Etienne Dinet, peintre orientaliste du 19e siècle, mérite particulièrement que l'on s'attarde sur son cas. Entre les différents rejets et engouements dont il a pu être l'objet, on devine le potentiel contenu par son oeuvre et son parcours dans la réalisation d'un essai biographique qui saura attiser la curiosité.
En 1884,
Etienne Dinet découvre le sud algérien dans la région de Bou-Saâda. Quinze ans plus tard, il s'y installe définitivement. Il se convertit à l'islam et prend le prénom de Nasr-Eddine. Son amour pour l'Orient est sincère, et son oeuvre ne cessera de s'attacher à la représentation de cette terre qu'il adore et qui l'aura transformé.
Dans son essai biographique sur le peintre,
Naïma Rachdi décrit avant tout les principales phases qui ont défini la réception de l'oeuvre de Dinet auprès du public (qu'il s'agisse d'amateurs ou d'experts, en provenance de l'Orient ou de l'Occident). La démarche de Dinet et ses méthodes de travail sont survolées, et évoquées seulement lorsqu'il est question de juger ou non l'honnêteté de la démarche du peintre dans sa représentation d'un Orient idéalisé. En effet, les principales questions qui opposent les aficionados du peintre à ses détracteurs concernent le caractère fantasmé de la plupart de ses oeuvres. Ces peintures magiques, qui semblent sorties tout droit du conte des Milles et Unes nuits, sont-elles le symbole d'un Occident qui cherche à asseoir sa supériorité culturelle sur un peuple que l'on s'imagine aussi pur et innocent qu'un enfant, ou le regard rempli d'amour d'un peintre pour sa patrie de coeur ? Que penser de l'absence de la représentation des troupes coloniales dans ces peintures ? N'est-ce pas une façon de faire oublier la réalité politique de l'Orient, d'éviter de remettre en question un contexte défavorable pour l'Occident ?
Ces questions intéressantes ne trouveront pas de réponse absolue dans le livre de Rachdi, et c'est tout en sa faveur. A chacun de se forger son opinion, et de prendre en compte les différents points de vue qui ont émané sur ce sujet au cours des siècles passés.

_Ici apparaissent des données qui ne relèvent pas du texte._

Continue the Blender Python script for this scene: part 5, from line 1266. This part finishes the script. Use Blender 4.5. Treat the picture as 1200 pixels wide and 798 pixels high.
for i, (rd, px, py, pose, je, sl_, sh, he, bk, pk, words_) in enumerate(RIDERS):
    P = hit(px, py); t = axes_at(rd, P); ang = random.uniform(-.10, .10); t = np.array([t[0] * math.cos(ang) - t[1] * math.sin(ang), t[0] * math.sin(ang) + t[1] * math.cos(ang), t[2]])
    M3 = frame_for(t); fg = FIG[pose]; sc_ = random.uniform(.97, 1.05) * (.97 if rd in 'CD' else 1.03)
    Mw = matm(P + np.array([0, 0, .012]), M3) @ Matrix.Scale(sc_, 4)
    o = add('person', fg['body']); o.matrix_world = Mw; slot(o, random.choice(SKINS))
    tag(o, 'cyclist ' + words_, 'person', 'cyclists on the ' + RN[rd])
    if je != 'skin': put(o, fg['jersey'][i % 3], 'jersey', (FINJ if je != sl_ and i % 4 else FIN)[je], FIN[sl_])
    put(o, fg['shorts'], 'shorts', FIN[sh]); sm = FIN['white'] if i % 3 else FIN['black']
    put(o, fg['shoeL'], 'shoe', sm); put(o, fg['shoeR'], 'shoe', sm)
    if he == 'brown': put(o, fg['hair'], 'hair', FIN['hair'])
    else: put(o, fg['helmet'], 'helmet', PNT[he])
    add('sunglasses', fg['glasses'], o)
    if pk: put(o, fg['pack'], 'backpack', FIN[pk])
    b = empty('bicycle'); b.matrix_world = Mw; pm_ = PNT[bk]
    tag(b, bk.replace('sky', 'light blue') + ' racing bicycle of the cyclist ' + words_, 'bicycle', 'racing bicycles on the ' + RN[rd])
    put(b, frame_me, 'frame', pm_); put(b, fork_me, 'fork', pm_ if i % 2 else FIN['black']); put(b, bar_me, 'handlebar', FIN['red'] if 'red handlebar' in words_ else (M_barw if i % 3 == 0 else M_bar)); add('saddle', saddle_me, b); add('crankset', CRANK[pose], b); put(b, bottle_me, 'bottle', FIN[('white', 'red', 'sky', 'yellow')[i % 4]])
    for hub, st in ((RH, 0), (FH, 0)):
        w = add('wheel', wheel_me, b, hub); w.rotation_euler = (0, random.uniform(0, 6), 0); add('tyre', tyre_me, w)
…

Là où la déception se fait davantage ressentir, c'est dans la brièveté du développement des chapitres. Il semblerait que tout le monde –ou presque- aurait pu écrire le livre de Rachdi, à condition de détenir les sources nécessaires. En effet, la moitié de l'essai ne consiste en rien de plus qu'en l'extrait de nombreux passages de la biographie du peintre réalisée par sa soeur, Jeanne Dinet-Rollince. On a parfois l'impression de lire un abrégé de cette biographie. L'expérience est frustrante –il aurait mieux valu lire directement les écrits de Jeanne Dinet-Rollince.
Au milieu du livre, des illustrations de certains tableaux d'
Etienne Dinet sont rassemblées sur papier glacé. le format du livre ne les présente pas à leur avantage mais donnera un bon aperçu des oeuvres du peintre, pour ceux qui ne les connaissaient pas encore. En revanche, rien ne justifie le choix de telles peintures par rapport à telles autres. Celles qui sont présentes ne sont pas évoquées par
Naïma Rachdi et d'autres, qui font l'objet d'un ou deux paragraphes de son essai, ne sont pas représentées dans le fascicule central.
Cet essai permettra donc éventuellement à ceux qui ne connaissent pas Dinet de se faire un aperçu rapide de son oeuvre et des controverses qu'elle aura suscitées. Mais là encore, la matière sera certainement insuffisante. L'approfondissement se fera au-delà de l'essai de
Naïma Rachdi, pour ceux qui auront été séduits un minimum par la présentation qu'elle aura brossée du peintre.